The Organization of the Petroleum Exporting Countries (OPEC) and its allies, collectively known as OPEC+, have announced a virtual meeting for November 30, abandoning their planned meeting in Vienna. This decision comes against a backdrop of tensions over production quotas for 2024 and compliance with these quotas. The discussions are likely to be complex, with oil prices falling and the market uncertain.
2024 Production Quotas Management and Compliance
The negotiations, initially scheduled for November 26, raise crucial questions. The delegates expressed their differences, particularly on the management of quotas for 2024. No specific reason was given for the change in meeting format. The coincidence of this meeting with the opening ceremony of the United Nations Climate Change Conference (COP28) in the United Arab Emirates, an OPEC member, adds an extra dimension to the event.
3. Impact of Market Decisions and Projections for 2024
Global oil demand is expected to moderate in the first quarter of 2024. Analysts predict that OPEC+ could extend its production cuts, although the duration remains undetermined. In addition, further reductions are envisaged. According to analysts at S&P Global Commodity Insights, the November 30 meeting will reveal OPEC+’s short-term strategy in the face of a difficult oil supply and demand environment in 2024.
Non-OPEC Oil Production Challenges and Economic Situation
OPEC+ must also manage the impact of rising non-OPEC oil production and weak economic data, particularly in China, a key export market. Dated Brent crude was valued at $79.48 a barrel on November 22, down 3.3% on the day and 18.8% on the recent peak of $97.92 a barrel on September 27, when voluntary OPEC+ summer cuts boosted prices.
Geopolitical Considerations and Impact on OPEC+ Policies
Geopolitical problems, such as the Israel-Hamas war and Russia’s ongoing invasion of Ukraine, further complicate forecasts for 2024 and OPEC+’s political plans. The Rapidan Energy Group identifies several points of contention, including the United Arab Emirates, West African countries and potentially Iraq. Clay Seigle, Director of Global Oil Services at Rapidan Energy Group, believes that the most likely scenario would be to maintain previously agreed production levels.

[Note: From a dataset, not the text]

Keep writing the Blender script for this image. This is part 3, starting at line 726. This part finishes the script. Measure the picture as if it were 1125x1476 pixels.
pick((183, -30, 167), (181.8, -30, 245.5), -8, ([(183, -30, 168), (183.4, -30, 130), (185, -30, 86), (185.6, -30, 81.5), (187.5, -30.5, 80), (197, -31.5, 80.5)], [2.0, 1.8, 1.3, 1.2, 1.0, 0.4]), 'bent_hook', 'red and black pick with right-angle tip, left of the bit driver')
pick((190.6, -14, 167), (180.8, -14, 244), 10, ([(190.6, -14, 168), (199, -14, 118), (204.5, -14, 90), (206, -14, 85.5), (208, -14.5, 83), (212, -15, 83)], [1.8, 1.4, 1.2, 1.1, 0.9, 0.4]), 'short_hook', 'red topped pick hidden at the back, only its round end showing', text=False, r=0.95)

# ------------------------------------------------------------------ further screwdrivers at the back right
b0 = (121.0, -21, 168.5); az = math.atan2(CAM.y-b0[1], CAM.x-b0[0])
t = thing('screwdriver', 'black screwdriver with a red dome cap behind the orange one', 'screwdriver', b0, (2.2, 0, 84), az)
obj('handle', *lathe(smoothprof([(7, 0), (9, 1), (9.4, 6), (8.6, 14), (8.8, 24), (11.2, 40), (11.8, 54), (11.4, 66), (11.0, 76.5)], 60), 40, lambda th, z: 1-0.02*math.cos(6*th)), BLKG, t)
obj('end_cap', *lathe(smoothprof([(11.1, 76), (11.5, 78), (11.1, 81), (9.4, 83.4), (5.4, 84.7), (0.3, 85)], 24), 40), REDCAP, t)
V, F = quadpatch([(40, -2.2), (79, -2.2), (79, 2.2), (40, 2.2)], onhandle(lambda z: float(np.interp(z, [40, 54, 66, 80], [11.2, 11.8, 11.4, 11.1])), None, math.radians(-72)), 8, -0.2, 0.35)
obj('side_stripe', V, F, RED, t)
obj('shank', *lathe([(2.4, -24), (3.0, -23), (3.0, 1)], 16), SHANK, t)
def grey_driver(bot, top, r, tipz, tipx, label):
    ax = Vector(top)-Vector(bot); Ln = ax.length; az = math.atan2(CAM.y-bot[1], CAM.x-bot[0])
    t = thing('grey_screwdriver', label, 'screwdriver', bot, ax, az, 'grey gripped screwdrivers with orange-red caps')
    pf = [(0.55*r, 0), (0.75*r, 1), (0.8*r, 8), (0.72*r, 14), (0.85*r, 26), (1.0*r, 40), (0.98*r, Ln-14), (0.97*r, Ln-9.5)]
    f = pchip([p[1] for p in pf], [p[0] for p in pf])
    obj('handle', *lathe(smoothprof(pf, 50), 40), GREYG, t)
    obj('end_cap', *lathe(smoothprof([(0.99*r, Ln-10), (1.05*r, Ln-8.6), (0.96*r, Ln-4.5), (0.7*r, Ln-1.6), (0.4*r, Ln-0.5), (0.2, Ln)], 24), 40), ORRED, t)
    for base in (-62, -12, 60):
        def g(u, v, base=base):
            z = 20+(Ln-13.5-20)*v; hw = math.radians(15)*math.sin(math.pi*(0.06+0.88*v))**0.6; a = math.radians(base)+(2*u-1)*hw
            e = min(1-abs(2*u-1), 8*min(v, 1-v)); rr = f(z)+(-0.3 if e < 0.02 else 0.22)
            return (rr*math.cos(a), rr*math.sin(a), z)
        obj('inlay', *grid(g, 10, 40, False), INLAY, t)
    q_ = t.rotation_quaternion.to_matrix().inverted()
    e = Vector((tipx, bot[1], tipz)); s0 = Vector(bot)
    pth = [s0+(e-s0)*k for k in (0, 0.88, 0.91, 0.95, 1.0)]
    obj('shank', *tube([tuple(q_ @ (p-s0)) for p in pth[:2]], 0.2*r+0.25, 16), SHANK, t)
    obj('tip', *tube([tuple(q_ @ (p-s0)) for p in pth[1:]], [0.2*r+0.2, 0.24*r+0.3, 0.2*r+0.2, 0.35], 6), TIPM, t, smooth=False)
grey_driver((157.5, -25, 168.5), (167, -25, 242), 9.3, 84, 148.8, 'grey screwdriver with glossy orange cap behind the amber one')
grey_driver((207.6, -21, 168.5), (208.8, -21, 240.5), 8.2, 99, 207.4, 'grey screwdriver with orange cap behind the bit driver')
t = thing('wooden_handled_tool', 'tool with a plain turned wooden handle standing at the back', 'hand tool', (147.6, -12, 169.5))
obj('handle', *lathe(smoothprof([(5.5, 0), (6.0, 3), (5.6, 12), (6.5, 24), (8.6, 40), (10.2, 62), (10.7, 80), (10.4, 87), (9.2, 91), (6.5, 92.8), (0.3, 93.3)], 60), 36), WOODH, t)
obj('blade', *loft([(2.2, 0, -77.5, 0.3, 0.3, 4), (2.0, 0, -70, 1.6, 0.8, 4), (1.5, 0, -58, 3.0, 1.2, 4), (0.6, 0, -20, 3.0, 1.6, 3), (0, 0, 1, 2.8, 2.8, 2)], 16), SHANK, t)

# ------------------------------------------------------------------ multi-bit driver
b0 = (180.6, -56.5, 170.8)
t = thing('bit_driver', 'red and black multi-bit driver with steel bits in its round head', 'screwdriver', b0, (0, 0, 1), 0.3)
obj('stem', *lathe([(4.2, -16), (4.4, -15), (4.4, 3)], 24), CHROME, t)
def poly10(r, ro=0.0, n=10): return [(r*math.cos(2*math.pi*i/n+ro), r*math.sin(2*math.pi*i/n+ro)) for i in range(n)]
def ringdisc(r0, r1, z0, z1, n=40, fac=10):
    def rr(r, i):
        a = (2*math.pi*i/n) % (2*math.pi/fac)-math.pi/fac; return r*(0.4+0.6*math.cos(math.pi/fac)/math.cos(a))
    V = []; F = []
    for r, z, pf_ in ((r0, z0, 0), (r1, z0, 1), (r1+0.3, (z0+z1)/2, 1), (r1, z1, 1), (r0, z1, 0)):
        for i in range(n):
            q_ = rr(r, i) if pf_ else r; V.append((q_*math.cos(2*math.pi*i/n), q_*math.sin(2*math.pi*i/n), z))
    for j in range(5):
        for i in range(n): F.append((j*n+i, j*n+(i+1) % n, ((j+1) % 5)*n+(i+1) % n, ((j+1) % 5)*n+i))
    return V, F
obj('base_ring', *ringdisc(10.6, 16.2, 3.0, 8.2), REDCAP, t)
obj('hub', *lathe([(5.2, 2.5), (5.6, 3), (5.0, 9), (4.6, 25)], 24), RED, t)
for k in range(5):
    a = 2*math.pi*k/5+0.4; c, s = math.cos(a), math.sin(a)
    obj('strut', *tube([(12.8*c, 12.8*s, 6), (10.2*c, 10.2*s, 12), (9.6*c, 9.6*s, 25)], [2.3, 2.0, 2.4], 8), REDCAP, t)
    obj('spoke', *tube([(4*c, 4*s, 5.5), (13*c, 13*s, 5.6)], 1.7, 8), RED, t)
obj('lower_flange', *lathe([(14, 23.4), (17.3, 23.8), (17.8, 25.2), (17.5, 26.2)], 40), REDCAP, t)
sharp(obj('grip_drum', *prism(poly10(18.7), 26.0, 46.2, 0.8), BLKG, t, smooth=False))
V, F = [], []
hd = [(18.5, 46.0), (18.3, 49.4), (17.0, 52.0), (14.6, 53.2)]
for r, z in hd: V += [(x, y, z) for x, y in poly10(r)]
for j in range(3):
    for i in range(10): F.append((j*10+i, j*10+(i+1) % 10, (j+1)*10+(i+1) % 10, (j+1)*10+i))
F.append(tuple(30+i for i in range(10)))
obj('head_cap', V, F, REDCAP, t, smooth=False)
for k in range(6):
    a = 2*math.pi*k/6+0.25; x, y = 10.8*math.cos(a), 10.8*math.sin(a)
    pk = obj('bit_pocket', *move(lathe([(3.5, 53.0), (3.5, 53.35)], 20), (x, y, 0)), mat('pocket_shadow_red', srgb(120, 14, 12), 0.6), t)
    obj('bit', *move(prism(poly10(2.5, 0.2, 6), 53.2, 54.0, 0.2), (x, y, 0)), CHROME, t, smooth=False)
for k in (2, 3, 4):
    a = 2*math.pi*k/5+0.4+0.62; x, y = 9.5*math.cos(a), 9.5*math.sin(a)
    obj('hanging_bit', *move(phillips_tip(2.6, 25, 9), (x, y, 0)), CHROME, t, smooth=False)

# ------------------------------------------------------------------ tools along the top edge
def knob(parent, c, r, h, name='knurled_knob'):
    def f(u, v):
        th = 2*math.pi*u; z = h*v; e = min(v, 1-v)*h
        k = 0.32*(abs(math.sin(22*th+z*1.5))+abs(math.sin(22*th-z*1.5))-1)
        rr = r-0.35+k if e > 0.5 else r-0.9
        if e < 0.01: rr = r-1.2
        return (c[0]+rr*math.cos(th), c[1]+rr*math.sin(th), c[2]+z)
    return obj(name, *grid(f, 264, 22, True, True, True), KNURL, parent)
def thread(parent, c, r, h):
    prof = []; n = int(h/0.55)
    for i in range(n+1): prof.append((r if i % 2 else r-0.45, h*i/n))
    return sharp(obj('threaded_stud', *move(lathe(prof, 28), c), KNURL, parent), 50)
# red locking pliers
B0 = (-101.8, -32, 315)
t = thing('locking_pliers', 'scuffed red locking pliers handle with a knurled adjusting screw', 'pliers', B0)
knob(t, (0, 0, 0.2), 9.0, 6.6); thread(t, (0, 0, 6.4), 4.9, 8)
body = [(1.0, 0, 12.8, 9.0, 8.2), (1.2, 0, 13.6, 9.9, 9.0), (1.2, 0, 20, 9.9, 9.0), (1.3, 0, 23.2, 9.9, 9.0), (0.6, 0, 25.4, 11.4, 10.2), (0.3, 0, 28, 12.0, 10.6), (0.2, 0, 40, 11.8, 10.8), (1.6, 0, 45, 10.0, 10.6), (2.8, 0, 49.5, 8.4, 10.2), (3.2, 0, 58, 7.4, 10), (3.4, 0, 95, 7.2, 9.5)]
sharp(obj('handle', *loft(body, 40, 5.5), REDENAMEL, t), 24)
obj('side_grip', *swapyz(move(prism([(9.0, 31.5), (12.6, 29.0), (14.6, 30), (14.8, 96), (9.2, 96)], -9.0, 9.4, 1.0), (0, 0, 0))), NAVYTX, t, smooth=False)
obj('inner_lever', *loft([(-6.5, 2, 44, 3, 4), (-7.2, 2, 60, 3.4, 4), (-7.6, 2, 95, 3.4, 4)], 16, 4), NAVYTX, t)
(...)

OPEC+ negotiations and tensions
At its last full ministerial meeting in June, OPEC+ reached a provisional agreement on new quotas for 2024, increasing the United Arab Emirates’ quota, but reducing the production targets of some African producers, including heavyweights Angola and Nigeria, as well as smaller producers such as the Republic of Congo and Equatorial Guinea. African members, who did not demonstrate significantly higher production capacity before the November meeting, are resisting quota cuts that could undermine investment.
The impact of regional conflicts on OPEC+.
A source close to Angola’s oil minister, Diamantino Azevedo, expressed doubts about his participation in the meeting. Another controversial issue could be the group’s coordinated response to the Israel-Hamas war. Iran has already called for an embargo on oil exports to Israel, a position not supported by other OPEC countries, despite widespread frustration in the Middle East. Negotiations on a ceasefire in the conflict are at a critical point, and active fighting increases the risk of a larger international response.
Javad Owji, Iran’s Oil Minister, stressed that the situation threatened market stability, while supporting continued cooperation within the group.
“The expansion and continuation of tensions in the Middle East are leading to uncertainty and instability in energy markets, particularly the oil market, jeopardizing the security of energy supply and the sustainable development of the energy industry.”
he declared.
The virtual OPEC+ meeting marks a decisive turning point in the management of oil production quotas in the face of a complex economic and geopolitical landscape. The decisions taken will influence not only oil markets, but also international relations and global environmental strategies.